The most important oil change for any engine is the first. If anyone doesn't believe this, shine a strong light into the old oil that was just removed from the engine for the first time. What do you see? Thousands of little pieces of sparkly metal flakes. Do the same in the second oil change and there will be almost none.
Now the oil filter does pick up some but not all of the manufacturing metal chips. When they assemble the engine they try to clean all this out but they can't get all of it. The metal chips that remain are like sand paper and begin the wearing the engine and producing more metal chips.
Every new car I buy the oil is changed in the first 200 miles, this will be the dirtiest oil removed from the engine in the first 100 thousand miles. After the first oil change before 200 miles I change the oil every 3000-5000 miles. All my new purchased cars have made it past 200 thousand without burning oil and one of my cars went 340,000 and still wasn't burning any oil and still had no engine issues and has never been apart.
I repeat, Do not change oil at 200 miles if you own a Honda.

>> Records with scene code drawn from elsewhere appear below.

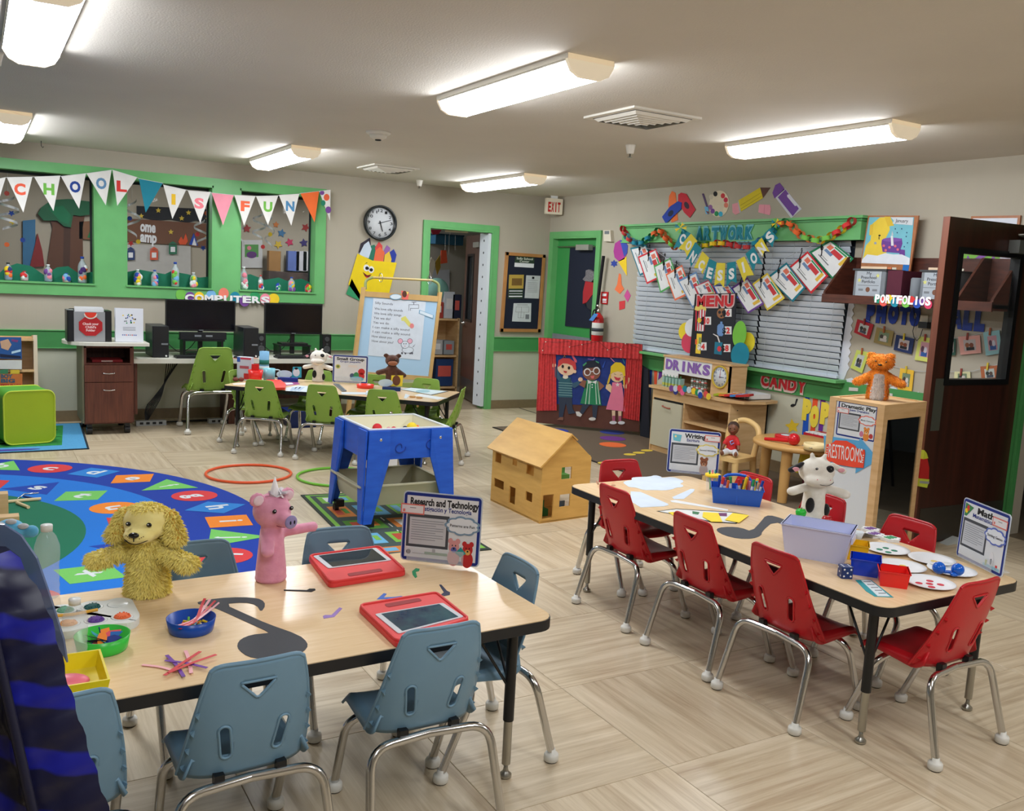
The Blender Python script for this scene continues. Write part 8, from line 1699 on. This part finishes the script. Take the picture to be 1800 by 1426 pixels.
# egg carton and apples
t=thing('egg_carton','white egg carton tray with red and green apples in it','carton',(3.05,2.53,TZ));ec=mat('carton_white',(214,220,224),.7);ea=radians(-84);eu=Vector((cos(ea),sin(ea),0));en=Vector((-sin(ea),cos(ea),0));eo=Vector((3.05,2.53,TZ))
for i in range(6):
    for j in range(2):
        p=eo+eu*(-.13+.052*i)+en*(-.026+.052*j);mb=MB();mb.lathe([(.014,0),(.0255,.036),(.024,.036),(.012,.003),(0,.003)],ec,10,Matrix.Translation(p));mb.build('egg_cup',t)
mb=MB();q=[eo+eu*a+en*b for a,b in ((-.16,.055),(.16,.055),(.16,.15),(-.16,.15))];mb.add([*[p+Vector((0,0,.03)) for p in q[:2]],*[p+Vector((0,0,.006)) for p in q[2:]]],[(0,1,2,3)],ec);mb.build('lid',t)
for (i,m,l) in ((-.13,P(40,190,60,.2),'small green apple counter in the egg carton'),(.0,P(176,24,36,.2),'small red apple counter in the egg carton')):
    p=eo+eu*i+en*-.0+Vector((0,0,.036+.018));ap=MB();ap.lathe([(0,-.017),(.010,-.020),(.021,-.008),(.023,.006),(.017,.017),(.006,.018),(0,.014)],m,18,Matrix.Translation(p));ap.tube([p-Vector((0,0,.02)),p-Vector((0,0,.036))],.006,m,8);o=ap.build('apple');tag(o,l,'apple');mb=MB();mb.tube([p+Vector((0,0,.014)),p+Vector((.003,0,.026))],.0014,BRN,6);mb.build('stem',o)
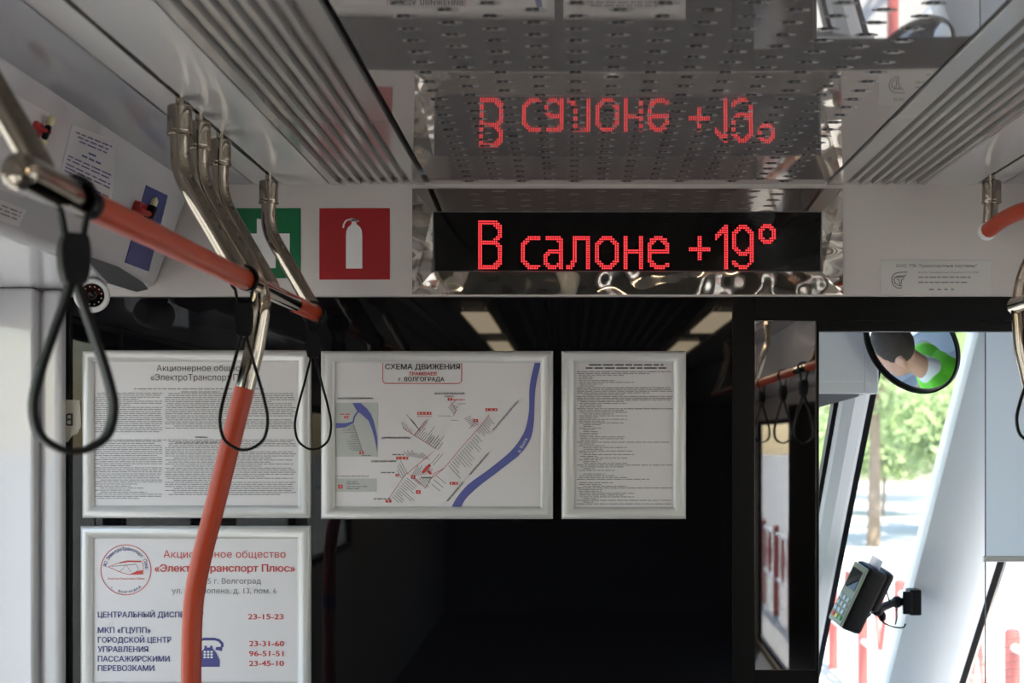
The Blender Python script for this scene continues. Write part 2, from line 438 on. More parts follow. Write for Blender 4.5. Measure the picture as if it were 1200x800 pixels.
# ------------------------------------------------------------------ text display in the header
disp = thing('text_display', (xw(735), D, zw(345)), 'long red dot-matrix text display in a polished steel frame on the white header', 'display')
ox0, oy0, ox1, oy1 = 483, 221, 988, 345; ix0, iy0, ix1, iy1 = 507, 247.5, 963.5, 318.5
bm = bmesh.new()
def fq(pts, mi=0):
    return poly(bm, pts, mi)
YO, YI = D-.003, D-.012
O = [P(x, y, YO) for x, y in ((ox0, oy0), (ox1, oy0), (ox1, oy1), (ox0, oy1))]
yin = (D-.0045, D-.0045, D-.0075, D-.0075)
I = [P(x, y, yy) for (x, y), yy in zip(((ix0, iy0), (ix1, iy0), (ix1, iy1), (ix0, iy1)), yin)]
ri = .003
Ob = [Vector((p.x, D, p.z)) for p in O]
In = [p+Vector((sx*ri, .004, sz*ri)) for p, sx, sz in zip(I, (1, -1, -1, 1), (-1, -1, 1, 1))]
Ib = [Vector((p.x, D+.0, p.z)) for p in In]
for i in range(4):
    j = (i+1) % 4
    fq([O[i], O[j], I[j], I[i]], 0 if i == 0 else 1)
    fq([Ob[i], Ob[j], O[j], O[i]], 1); fq([I[i], I[j], In[j], In[i]], 2); fq([In[i], In[j], Ib[j], Ib[i]], 2)
bmesh.ops.remove_doubles(bm, verts=bm.verts, dist=1e-5); bmesh.ops.recalc_face_normals(bm, faces=bm.faces)
bez = link('frame', bm, [M['steel'], M['wavy'], M['dgrey']], smooth=False)
bm = bmesh.new(); a, b = P(ix0, iy0, D-.004), P(ix1, iy1, D-.004)
box(bm, a.x, b.x, D-.0025, D, b.z, a.z); scr = link('screen', bm, M['screen'])
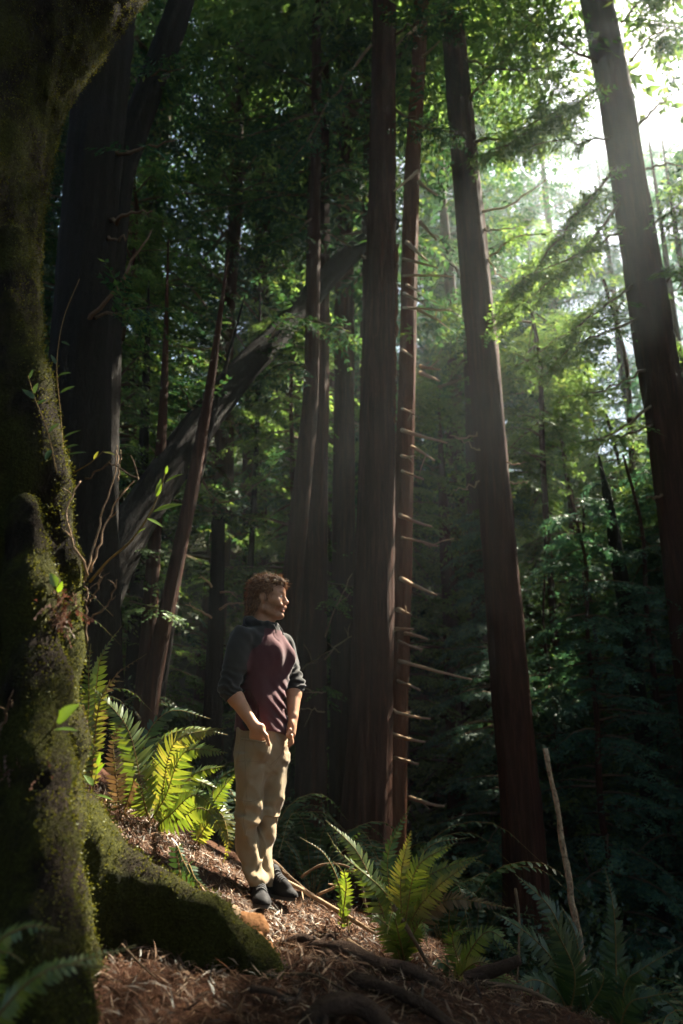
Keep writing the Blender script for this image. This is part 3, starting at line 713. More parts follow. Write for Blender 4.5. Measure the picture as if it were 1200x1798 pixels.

Your Honda engine was delivered with an oil that is specially formulated for new engines that have not yet developed their "natural" wear patterns and may contain minute particles from the manufacturing process.
American Honda strongly recommends this special oil be left in the engine long enough for these wear patterns to develop, usually until the first maintenance interval specified in your Owner's Manual, based on your specific driving conditions.
I don't know about Mazda, but my Honda manual says to follow the oil life computer and change the oil when it's down to 15%. If the car's driven infrequently and you don't get down to 15%, it says to change the oil once a year.
I don't know about Mazda, but my Honda manual says to follow the oil life computer and change the oil when it's down to 15%. If the car's driven infrequently and you don't get down to 15%, it says to change the oil once a year.
Does your Mazda require synthetic oil?
I don't trust oil life monitors.. They generally reset if battery power is lost.. They don't actively monitor the actual oil.. They monitor your driving patterns and calculate when the oil should be replaced.. If power is lost, they usually start over at 100% life again.